VISION Issue 31 - Page 29

29 There’s a real permeability to the building that permits it to readily open, close and adapt. Its openings, even to the sky in the children’s play area, are all consistent with that permeable nature. It opens and shuts right along that water edge almost as an extension of the Collins Street retail experience. This invites people to participate and better experience boating activity and community services. The boating activity isn’t to do with luxury yachts or motorcruisers but canoes, paddle and dragon boats. It is very much volunteer-based. It's that social capital of people coming together for a shared, not-for-profit purpose. It's often spontaneous and about the volunteers. It provides some of that important social capital settings by which people value each other and form healthy communities. And it's really quite a utilitarian building that doesn’t require marble, exotic finishes, or huge signage.

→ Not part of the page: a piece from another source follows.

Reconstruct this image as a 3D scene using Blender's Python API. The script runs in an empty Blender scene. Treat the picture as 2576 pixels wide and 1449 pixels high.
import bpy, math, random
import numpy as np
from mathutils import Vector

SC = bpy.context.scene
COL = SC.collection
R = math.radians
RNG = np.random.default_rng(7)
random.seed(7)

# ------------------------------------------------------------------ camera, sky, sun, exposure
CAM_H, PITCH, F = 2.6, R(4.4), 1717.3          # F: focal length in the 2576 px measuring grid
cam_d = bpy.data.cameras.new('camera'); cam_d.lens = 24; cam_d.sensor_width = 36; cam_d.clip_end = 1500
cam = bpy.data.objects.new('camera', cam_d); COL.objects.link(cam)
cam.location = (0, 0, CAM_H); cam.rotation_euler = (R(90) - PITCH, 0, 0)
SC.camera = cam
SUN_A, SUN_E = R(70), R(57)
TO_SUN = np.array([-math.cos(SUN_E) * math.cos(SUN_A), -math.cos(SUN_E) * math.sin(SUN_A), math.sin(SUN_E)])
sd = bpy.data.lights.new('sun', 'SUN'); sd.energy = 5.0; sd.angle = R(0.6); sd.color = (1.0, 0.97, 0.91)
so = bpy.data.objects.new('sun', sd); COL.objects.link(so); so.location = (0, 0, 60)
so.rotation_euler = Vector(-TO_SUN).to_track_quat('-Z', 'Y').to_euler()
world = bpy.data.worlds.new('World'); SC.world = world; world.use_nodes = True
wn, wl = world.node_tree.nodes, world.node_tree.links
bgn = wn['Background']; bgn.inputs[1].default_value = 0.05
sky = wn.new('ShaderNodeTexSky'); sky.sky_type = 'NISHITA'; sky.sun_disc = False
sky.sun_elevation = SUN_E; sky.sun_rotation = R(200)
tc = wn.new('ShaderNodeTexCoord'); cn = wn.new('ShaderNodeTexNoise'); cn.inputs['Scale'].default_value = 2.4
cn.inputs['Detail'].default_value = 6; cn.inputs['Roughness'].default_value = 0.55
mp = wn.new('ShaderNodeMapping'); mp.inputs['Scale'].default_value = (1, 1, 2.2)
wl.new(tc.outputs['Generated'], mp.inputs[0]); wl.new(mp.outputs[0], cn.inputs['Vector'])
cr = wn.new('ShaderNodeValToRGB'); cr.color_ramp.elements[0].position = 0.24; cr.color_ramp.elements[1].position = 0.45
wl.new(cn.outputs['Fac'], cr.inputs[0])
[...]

That's true. It’s simply a shed. As a practice do you have a preference, or philosophy, for utilizing local suppliers and materials in your pursuit of sustainability? Of course we do. But many don't. As you know, it's something we do rely on when specifying products that we know. We want to ensure that there is as much local content as possible. Glass is certainly high on the list. We would much prefer to use local products for that reason but also for the reason that we know what they are. You know there are people who will support it. Builders often substitute much of what we have specified. This means we can’t be so sure about quality or their appropriateness and capabilities. That's a serious issue in itself. What about public liability issues once inferior plastics, glass or steel fails? It's unconscionable behavior. There can be significant cost-savings in substituting materials and I'm sure the proprietor and client are not benefiting from the full savings, nor are they getting a material they can count on. The public will, down the track, eventually pay for it.